As a mom living abroad, half a planet away from closest friends and family, I find I often troll the internet looking for support and understanding, a sense of community that I can lack in my immediate surrounds, little tips and tricks that make life easier and more balanced, or fresh approaches to a parenting challenge. Sometimes, I find just what I need just at the time I need it. Sometimes, it finds me. For all the benefits I receive, I should be sharing them in hopes that it might help someone else too.
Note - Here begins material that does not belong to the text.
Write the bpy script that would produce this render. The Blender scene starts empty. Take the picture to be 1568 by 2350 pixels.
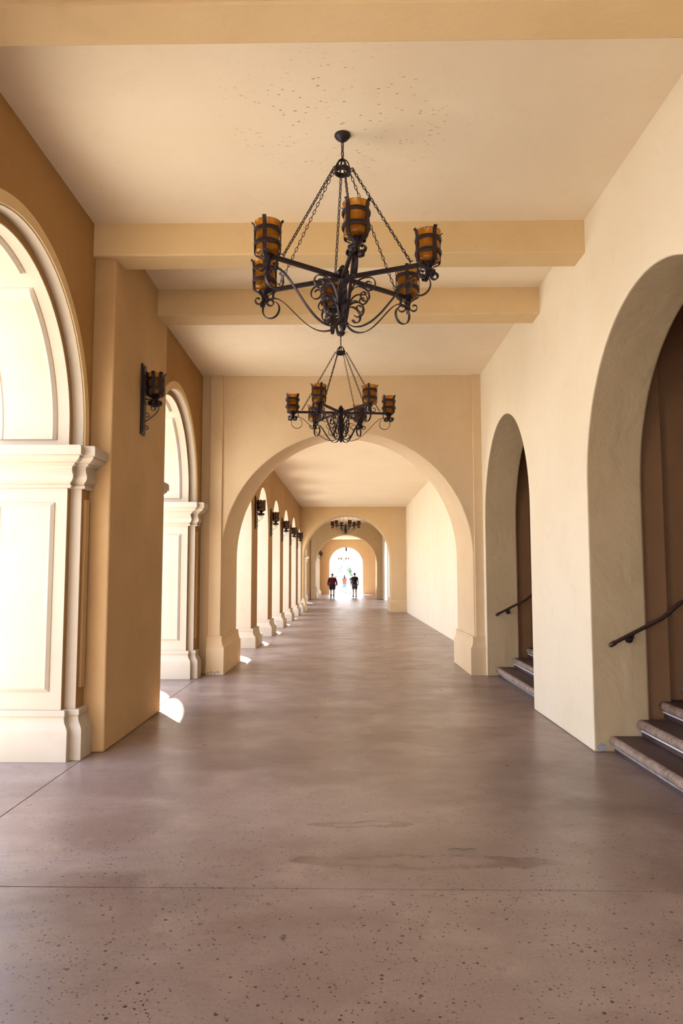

The little tidbit that found me recently came from Rachel at Small Notebook. I've been following her blog for a few years, and I remember reading this post when she first put it up over a year ago. In her last post, she linked back to it, and I took the opportunity this morning while everyone was still asleep to sit down and make a Mama Pie of my own, complete with little three- or four-item lists under each pie wedge to detail what each piece needs. I took Rachel's pie as a guideline and made only minor adaptations, and I think it will be useful to revisit it over time and tweak as needed.
The beauty of this visual is that it allows me to see areas where I can replenish and renew, as well as areas where I can improve balance. The "tyranny of the urgent" in a mama's life can be overpowering; everything/everyone seems to compete for our attention and focus, and everything/everyone wants it all at the same time. Keeping this visual in mind, it becomes easier to see which areas we're giving too much importance, too much time and energy...and the areas where we could give more.
Possibly one of the most critical pieces of wisdom Rachel imparted in her post about priorities was including a "me" wedge. So often, mamas don't give themselves a piece of the pie. I recently read advice on a different blog to make a list of the most important people in your life. Then, check to see where you are on it. Are you on it? I wasn't on mine. It hadn't even occurred to me, not because I don't find myself valuable or important, but because that's what the mama mentality does to so many of us. Our children are important. Our spouses are important. Our parents and extended family are important. Close friends are important. If you participate in charity work, those in need are important too. But. If we don't take care of ourselves, how can we take care of others? In the Christian faith, people are urged to "love others as you love thyself." If we were really to do that, would it be a rather sad state of affairs all around? I thought so. Including "me" in your Mama Pie provides a crucial place to replenish when the other demands wear us down.
If you can find a few minutes, I can recommend making a little Mama Pie of your own. What would it look like? I hope you'll find it helpful!